Lucy Dacus (Tipi Tent – Saturday – 15:00)


It’s fair to say it’s been a pretty spectacular year for Richmond, Virginia based singer Lucy Dacus. What started with a self-release of her debut album, No Burden, has now seen her sign a deal with Matador Records, headline a show at SXSW and tour the world with some of the biggest names in the current alternative scene.

All of which would seem very lucky, if it wasn’t for the fact that No Burden is a stunning record. Few songwriters are capable of going from the brash, over-driven stomp of I Don’t Wanna Be Funny Anymore, to the heartbreakingly, beautiful, Map On A Wall. No Burden tackles a wide range of topics, her adoption at a very young age, not allowing yourself to be Pigeonholed as a “female” songwriter, and not feeling deserving of the praise coming her way, on Map On A Wall she sings, “so far my life’s one long lucky streak, they say you should take the credit when it comes” they’re right and as a lot of it seems to be coming her way lately, Lucy might just have to get used to it.

Jeffrey Lewis & Los Bolts (Saturday – Garden Stage – 16:30)


Okay so we slightly went off our own brief here, because Jeffrey Lewis is not very new, very well known, and we rave about him all the time, to pretty much anyone who’ll listen. Despite all that it’s hard not to recommend people go and watch one of the world’s greatest musical outsiders. In a world where everything seems to be about presentation and hype, Jeff seems to shun all that and just do music exactly how he wants to. Whether he’s recording an entire album of covers of late 1970’s punks Crass, taking his audience on a song/lecture about the history of communism, or releasing a song about a Pigeon and an old Jewish man, Jeff is never anything but himself.

If you don’t believe us when we tell you how good he is, just head over to Jeffrey’s website, and you’ll see glowing testimonies from the likes of Jarvis Cocker (“The best lyricist working in the US today”), Jens Lekman (“Jeffrey is the only artist I’ve sent fan mail to”) and Interpol’s Paul Banks (“Jeffrey Lewis sings as though absurdity were truth, and truth absurdity. And I think I agree with him”) Unique, brilliant, legendary, basically unmissable.

BC Camplight (Saturday – Tipi Tent – 23:00)


Were it not for a run in with the Home Office, then BC Camplight, aka Brian Christinzio, would have been performing this set last year. Following the release of last year’s How To Die In The North, Brian’s career and new life in Manchester hung in the balance as he was refused a work visa. Thankfully that’s all now sorted, and he can get back on with doing what he does, writing bloody marvellous music.

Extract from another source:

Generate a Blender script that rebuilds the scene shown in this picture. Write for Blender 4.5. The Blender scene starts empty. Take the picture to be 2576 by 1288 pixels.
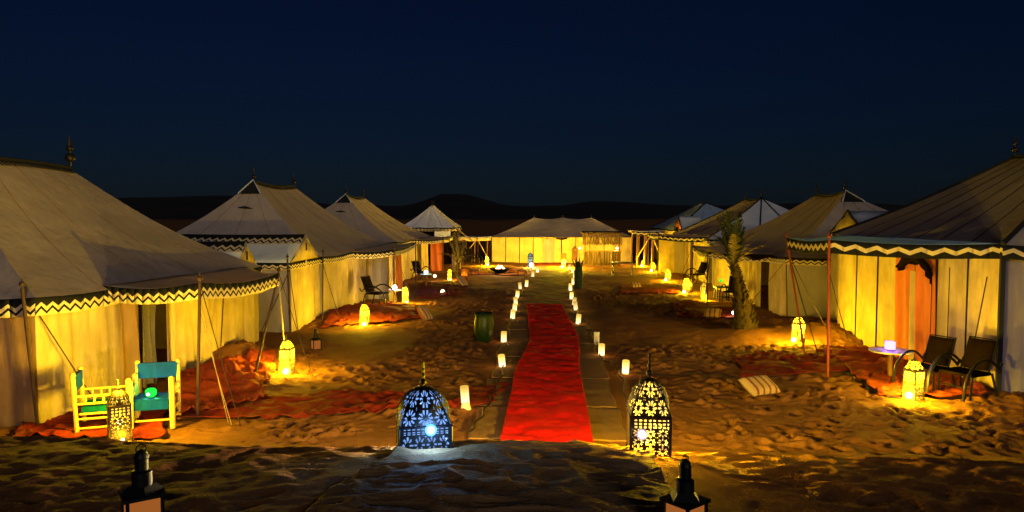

How To Die In The North was BC’s first record since 2007, and dealt openly with his struggle in overcoming issues with health, alcohol and drugs. Much of his recovery and return can be tied into his move to Manchester, where he put his life back on track, and scored a deal with Bella Union. The record was magnificent, dramatic, dark and beautiful; taking in influences from far and wide, be it Randy Newman piano ballads, Brian Wilson’s beautiful melodies, or Noel Coward’s tongue in cheek lyricism. He might be a year late, but BC Camplight should be well worth the wait.

Kevin Morby (Garden Stage – Sunday – 16:45)


If there’s one artist performing at this year’s festival who perfectly matches End Of The Road’s music pallet, it’s probably Kevin Morby. The Mount Washington based songwriter takes a classic Americana sound, and warps and twists it into something entirely his own.

His latest record, Singing Saw, is one of our favourite records of 2016, showcasing a magpie like ability to pick up ideas from all genres, he borrows gospel-meets-girlgroup backing vocals, Balkan-tinged horns and some lovely synthetic organs, all paired perfectly with his Jim James meets Hamilton Leithauser vocal. Perfect Sunday afternoon fair, which is lucky as that’s exactly when he’s on.

Updated: End Of The Road sold out this morning – Sorry if we got your hopes up!